One of my favorite movie scenes is from the 1939 Alfred Hitchcock thriller, The 39 Steps. Our hero, Richard Hannay (ably played by a dashing Robert Donat), is fleeing from police and spies. He darts into an auditorium, where he is mistaken for the featured speaker and led to the dais. Hundreds of eyes are upon him and the crowd grows restless. Without knowing the topic or the audience, Hannay launches into an impassioned speech, stringing together platitudes and general observations. He senses what the crowd wants and they are charmed. Hannay wins their support, just as he is whisked away by the police.
I thought of Hannay-Donat often while reading Rachel Dewoskin’s memoir, Foreign Babes in Beijing. It is a very entertaining book, well-told, with a most improbable story line. Dewoskin plays a role – American woman in Beijing – in her daily life and on television. She is committed to the role, but at the same time she knows that she is living a performance.
Dewoskin is the daughter of a well-known American sinologist. She spent much of her childhood traveling in China, and after graduating from college, decided to take a job in Beijing working for an American public relations firm. She knew little about PR, but at age twenty-one, she wanted to see something new. China in the early 1990s, just as it was opening up new economic opportunities to the west, was an ideal opportunity for an American with Chinese language skills. Dewoskin started work, found a place to live, and began to explore and keep a journal.
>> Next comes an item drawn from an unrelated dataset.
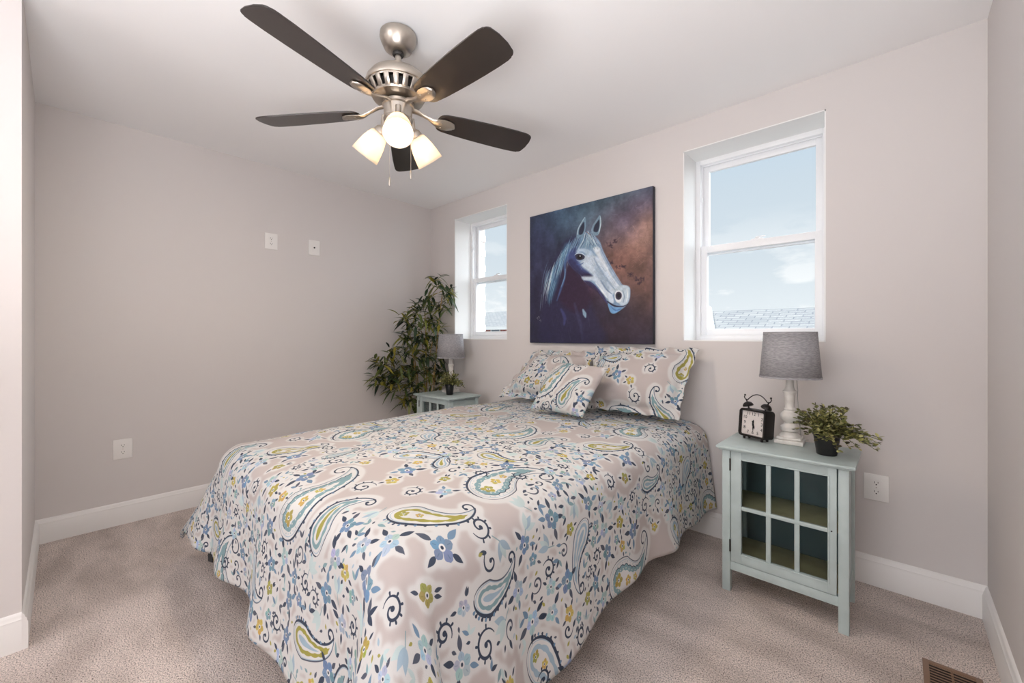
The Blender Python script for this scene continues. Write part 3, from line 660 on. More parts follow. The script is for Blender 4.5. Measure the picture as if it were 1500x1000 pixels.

She describes her day-to-day work existence with engaged bemusement and humor, particularly as she worked diligently in trying to figure things out. China can be a terrifically difficult culture to navigate, and at that period, she was a pioneer. Very little made sense. Every interaction, especially with friends and colleagues, was influenced by culture and protocol. Only through the benefit of time did she realize her errors and false assumptions. The language posed constant challenges. She notes often that she was never quite sure she understood what others were saying. Adding to it, just about everyone can be a bit of a fool in their early 20s.
Propelling an interesting journey into the absurd, a man she met at a party encouraged Dewoskin to audition for a role on Chinese television. Dewoskin had acted in college so thought of it as a bit of lark. Much to her surprise, she was cast as a lead in the soap opera “Foreign Babes in Beijing.” Playing the role of Jiexi, a sexy American who is able to snare a Chinese man, Dewoskin became a star and an unwitting vehicle by which Chinese culture worked through issues of western women. The soap was a multi-year smash. Overall viewership was more than 600 million.
After several years of acting, making friends and growing up, her adventures invariable come to an end. Dewoskin made her way back to the United States. Several years later, her notebooks became the source of this book. She is now a writer.
Dewoskin does not make grand sweeping arguments in Foreign Babes. Nor does she try to prove points about Chinese culture. Instead, she describes and recounts with a keen appreciation of people and detail. She is smart and thoughtful. The result is a very interesting account of an intelligent and resourceful woman doing something unexpected in a foreign world that she struggles to understand. It’s an apt description of many immigrant stories – only this one is told from a different perspective.